» **Stated problem**
Check each line for the string "scene", then give only how many lines have it.

» **Provided data**

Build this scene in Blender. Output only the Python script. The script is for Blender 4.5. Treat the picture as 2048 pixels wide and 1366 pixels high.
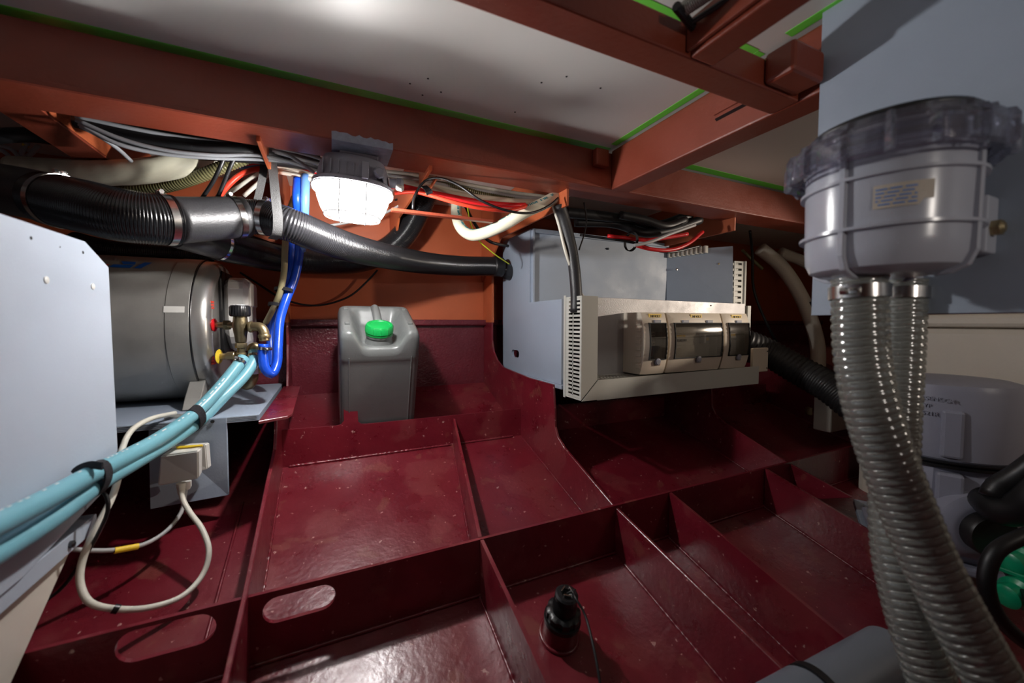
import bpy, bmesh, math, random
from mathutils import Vector, Matrix
random.seed(7)
PI = math.pi
sc = bpy.context.scene
C = sc.collection
for o in list(bpy.data.objects): bpy.data.objects.remove(o)

# ------------------------------------------------------------------ camera, world, lights, exposure
FPX = 780.0; YAW = math.radians(25.02); PIT = math.radians(-2.8)
CAM = Vector((0, 0, 1.0))
cd = bpy.data.cameras.new('camera'); cam = bpy.data.objects.new('camera', cd); C.objects.link(cam)
cam.location = CAM; cam.rotation_euler = (PI/2 + PIT, 0, -YAW)
cd.sensor_width = 36; cd.lens = FPX/2048*36; cd.clip_start = 0.01
cd.dof.use_dof = True; cd.dof.focus_distance = 1.25; cd.dof.aperture_fstop = 2.8
sc.camera = cam
w = bpy.data.worlds.new('world'); sc.world = w; w.use_nodes = True
w.node_tree.nodes['Background'].inputs[0].default_value = (.5, .55, .65, 1)
w.node_tree.nodes['Background'].inputs[1].default_value = 0.02
def point(name, loc, power, color, r):
    l = bpy.data.lights.new(name, 'POINT'); l.energy = power; l.color = color; l.shadow_soft_size = r
    o = bpy.data.objects.new(name, l); C.objects.link(o); o.location = loc; return o
LAMP_POWER = 21.0
def spot(name, loc, aim, power, color, size, blend, r):
    l = bpy.data.lights.new(name, 'SPOT'); l.energy = power; l.color = color; l.shadow_soft_size = r
    l.spot_size = math.radians(size); l.spot_blend = blend
    o = bpy.data.objects.new(name, l); C.objects.link(o); o.location = loc
    o.rotation_euler = (Vector(aim)-Vector(loc)).to_track_quat('-Z', 'Y').to_euler(); return o
# unseen lamp behind the photographer, its cone shaped to keep light off the bilge
spot('work_light', (.42, -.9, 1.28), (.68, .25, 1.27), 9, (1, .92, .84), 46, .7, .04)
point('side_work_light', (1.30, -.35, 1.16), 2.1, (1, .88, .76), .05)   # lamp behind the grey sheet
# a second shaded lamp farther along, beyond the grey sheet, turned on the switch boxes
spot('far_work_light', (2.45, .12, 1.22), (1.25, 1.0, .97), 58, (1, .86, .72), 48, .5, .025)
sc.view_settings.view_transform = 'Standard'; sc.view_settings.look = 'None'
sc.view_settings.gamma = 1; sc.view_settings.use_curve_mapping = False
sc.view_settings.exposure = 0.0

# ------------------------------------------------------------------ photo-ray helpers (2048 x 1366 frame)
Fv = Vector((math.sin(YAW)*math.cos(PIT), math.cos(YAW)*math.cos(PIT), math.sin(PIT)))
Rv = Vector((math.cos(YAW), -math.sin(YAW), 0)); Uv = Rv.cross(Fv)
def ray(x, y): return Fv*FPX + Rv*(x-1024) + Uv*(683-y)
def D(x, y, d): return CAM + ray(x, y)*(d/FPX)
def on(x, y, ax, v):
    r = ray(x, y); return CAM + r*((v-CAM[ax])/r[ax])
def P(l): return [D(*p) for p in l]
def ext(pts, L, bend=(0, 0, 0)):
    d = (pts[-1]-pts[-2]).normalized(); return pts+[pts[-1]+d*L*.5+Vector(bend)*.3, pts[-1]+d*L+Vector(bend)]

# ------------------------------------------------------------------ materials
def lin(c): return tuple(((v/255)/12.92 if v/255 <= .04045 else ((v/255+.055)/1.055)**2.4) for v in c)+(1,)
def mat(name, c, rough=.5, metal=0, bump=None, spots=None, trans=0, alpha=1, emit=None, var=0, spec=None, coat=0, vscale=6):
    m = bpy.data.materials.new(name); m.use_nodes = True; n = m.node_tree.nodes; L = m.node_tree.links
    b = n['Principled BSDF']; b.inputs['Base Color'].default_value = lin(c)
    b.inputs['Roughness'].default_value = rough; b.inputs['Metallic'].default_value = metal
    if coat: b.inputs['Coat Weight'].default_value = coat; b.inputs['Coat Roughness'].default_value = .15
    if spec is not None: b.inputs['Specular IOR Level'].default_value = spec
    if trans: b.inputs['Transmission Weight'].default_value = trans
    if alpha < 1: b.inputs['Alpha'].default_value = alpha
    if emit: b.inputs['Emission Color'].default_value = lin(c); b.inputs['Emission Strength'].default_value = emit
    tc = n.new('ShaderNodeTexCoord'); src = None
    if var or spots:
        nz = n.new('ShaderNodeTexNoise'); nz.inputs['Scale'].default_value = vscale; nz.inputs['Detail'].default_value = 8; nz.inputs['Roughness'].default_value = .65
        L.new(tc.outputs['Object'], nz.inputs['Vector'])
        mr = n.new('ShaderNodeMapRange'); mr.inputs[1].default_value = .3; mr.inputs[2].default_value = .7
        mr.inputs[3].default_value = 1-var; mr.inputs[4].default_value = 1+var
        L.new(nz.outputs[0], mr.inputs[0])
        mx = n.new('ShaderNodeMix'); mx.data_type = 'RGBA'; mx.blend_type = 'MULTIPLY'; mx.inputs[0].default_value = 1
        mx.inputs[6].default_value = lin(c); L.new(mr.outputs[0], mx.inputs[7]); src = mx.outputs[2]
        rr = n.new('ShaderNodeMapRange'); rr.inputs[1].default_value = .3; rr.inputs[2].default_value = .7
        rr.inputs[3].default_value = rough*.75; rr.inputs[4].default_value = min(1, rough*1.3)
        L.new(nz.outputs[0], rr.inputs[0]); L.new(rr.outputs[0], b.inputs['Roughness'])
    if spots:
        for sc_, thr, colr, fac in spots:
            s = n.new('ShaderNodeTexNoise'); s.inputs['Scale'].default_value = sc_; s.inputs['Detail'].default_value = 3
            L.new(tc.outputs['Object'], s.inputs['Vector'])
            r = n.new('ShaderNodeMapRange'); r.inputs[1].default_value = thr; r.inputs[2].default_value = thr+.035; r.inputs[4].default_value = fac
            L.new(s.outputs[0], r.inputs[0])
            x = n.new('ShaderNodeMix'); x.data_type = 'RGBA'; L.new(r.outputs[0], x.inputs[0]); L.new(src, x.inputs[6]); x.inputs[7].default_value = lin(colr); src = x.outputs[2]
    if src: L.new(src, b.inputs['Base Color'])
    if bump:
        z = n.new('ShaderNodeTexNoise'); z.inputs['Scale'].default_value = bump[0]; z.inputs['Detail'].default_value = 4
        L.new(tc.outputs['Object'], z.inputs['Vector'])
        bp = n.new('ShaderNodeBump'); bp.inputs['Strength'].default_value = bump[1]; bp.inputs['Distance'].default_value = .002
        L.new(z.outputs[0], bp.inputs['Height']); L.new(bp.outputs[0], b.inputs['Normal'])
    return m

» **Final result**
2